# What is being asked
Without the pictures, print the lines running from the beginning of the material to the line containing "col = C.collection", both ends included.

# Information supplied
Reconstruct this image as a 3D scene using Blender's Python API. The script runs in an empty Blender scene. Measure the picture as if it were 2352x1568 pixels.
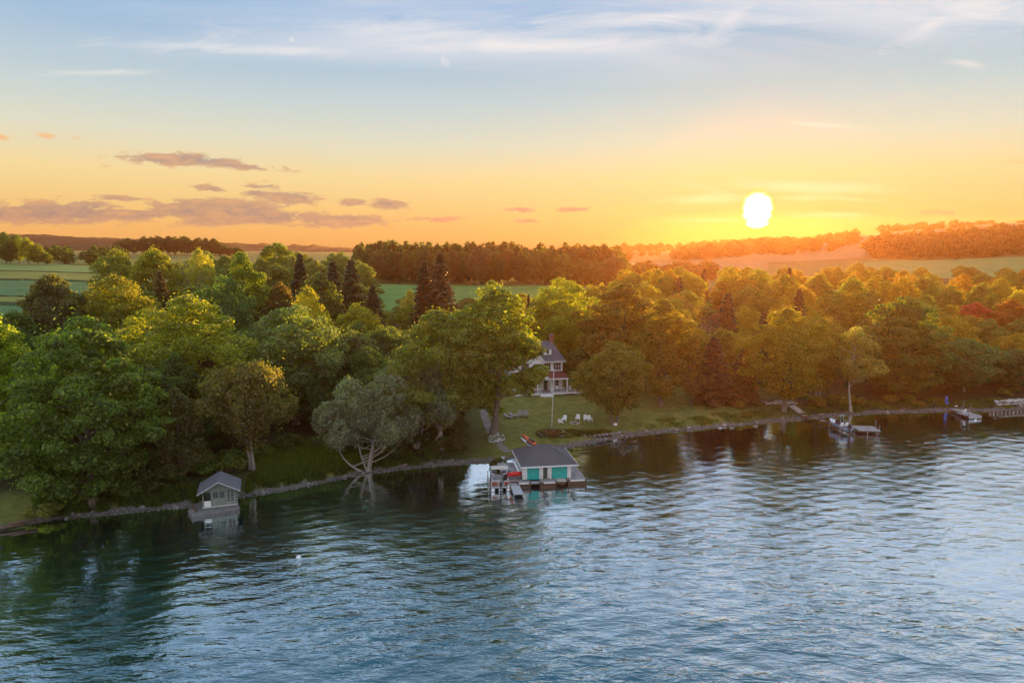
import bpy, math, random
import numpy as np
from mathutils import Vector, Matrix
R = math.radians
C = bpy.context.scene
col = C.collection

# ------------------------------------------------------------------ camera
CAM_H, PITCH, F, CX, CY = 33.0, R(7.6), 1568.0, 1176.0, 784.0
cd = bpy.data.cameras.new('camera'); cam = bpy.data.objects.new('camera', cd); col.objects.link(cam)
cam.location = (0, 0, CAM_H); cam.rotation_euler = (R(90) - PITCH, 0, 0)
cd.sensor_width = 36; cd.lens = 24; cd.clip_start = 0.5; cd.clip_end = 20000
C.camera = cam
def ray(px, py):
    a, b = (px - CX) / F, (CY - py) / F
    return (a, math.cos(PITCH) + b * math.sin(PITCH), -math.sin(PITCH) + b * math.cos(PITCH))
def dirv(px, py):
    return Vector(ray(px, py)).normalized()
def on_z(px, py, z):          # the point of height z seen at a pixel of the photograph
    r = ray(px, py); t = (z - CAM_H) / r[2]
    return (r[0] * t, r[1] * t)
def at_y(px, py, Y):
    r = ray(px, py); t = Y / r[1]
    return (r[0] * t, Y, CAM_H + r[2] * t)

# ------------------------------------------------------------------ render, light, sky
C.render.engine = 'CYCLES'
cy = C.cycles
cy.use_denoising = True
try: cy.denoiser = 'OPENIMAGEDENOISE'
except Exception: pass
cy.max_bounces = 6; cy.diffuse_bounces = 2; cy.glossy_bounces = 2; cy.transmission_bounces = 3
cy.volume_bounces = 0; cy.transparent_max_bounces = 4
cy.sample_clamp_indirect = 4.0; cy.caustics_reflective = False; cy.caustics_refractive = False
C.view_settings.view_transform = 'Standard'; C.view_settings.look = 'None'
EXPO = 1.55
C.view_settings.exposure = EXPO; C.view_settings.gamma = 1.0; C.view_settings.use_curve_mapping = False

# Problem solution
Reconstruct this image as a 3D scene using Blender's Python API. The script runs in an empty Blender scene. Measure the picture as if it were 2352x1568 pixels.
import bpy, math, random
import numpy as np
from mathutils import Vector, Matrix
R = math.radians
C = bpy.context.scene
col = C.collection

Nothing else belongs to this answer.